Looming Nickel Shortage Threatens to Slam the Brakes on Governor Walz’s Electric Vehicle Mandates

Governor Walz recently announced that he wants hundreds of thousands of electric vehicles on Minnesota roads by 2030, but a world-wide shortage of nickel threatens to slam the brakes on EV’s.

Lithium ion batteries for electric cars are metal intensive, and companies like Tesla are increasingly seeking to substitute nickel for the cobalt in these batteries due to ethical concerns about child miners in cobalt mines in the Democratic Republic of the Congo. This surging demand for nickel has caused prices to skyrocket, as Forbes reports they have risen 30 percent in the last two months.

The Wall Street Journal projects nickel deficits for through 2019 and 2020 and the metal shortage will be exacerbated by Indonesia’s decision to ban all raw nickel exports and long lead times for mine permitting in areas like Minnesota.

Governor Walz recently took to the pages of the Star Tribune in an editorial entitled “Minnesota Will Lead on Climate if Washington Won’t,” to tout his “green” credentials, but if the Governor truly wanted to be a global leader on climate, he would open up the Duluth Complex to mining, because it is the single-largest undeveloped source of copper and nickel in the world, and these metals will be in high demand if the entire world is to shift to (expensive and inefficient) renewable energy sources and (unprofitable) electric cars.

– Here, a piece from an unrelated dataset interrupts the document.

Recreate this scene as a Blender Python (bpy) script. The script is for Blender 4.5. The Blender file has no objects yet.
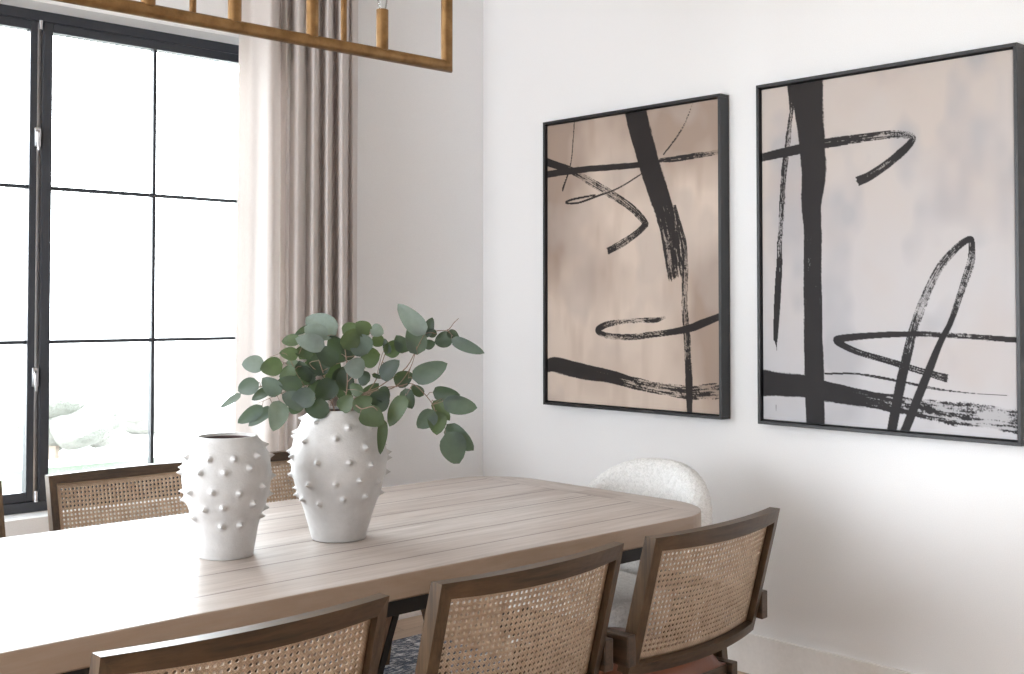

American Experiment’s research shows expanded mining would be a massive boost for Minnesota’s economy.

New information shows expanded non-ferrous mining in our state would create up to 4,667 direct jobs in the mining industry, which pay an average of $80,000 per year, support 4,912 indirect jobs, and 5,271 induces jobs, for a total of 14,851 jobs, and boost Minnesota’s GDP by $5.9 billion each year, according to the economic modeling software IMPLAN, the industry standard software for economists.

Unfortunately, we are not developing these projects due to endless anti-mining lawsuits that have perpetually kicked the permitting process down down the road. Furthermore, it is unclear how Governor Walz  views mining. He has recently offered tepid support for the PolyMet project, but he opposed the Twin Metals mine during his gubernatorial campaign, and his decision to ignore the science on the Line 3 replacement project does not instill confidence that he will not needlessly delay other economy-growing projects.

American Experiment has demonstrated that nuclear power and large hydro are superior energy sources to wind and solar, but if Governor Walz truly believes wind and solar are the future, there would be no better way to show true leadership on climate than to allow environmentally responsible mining in Minnesota to be a major contributor of the copper and nickel needed to make the wind turbines, solar panels, and electric cars a reality.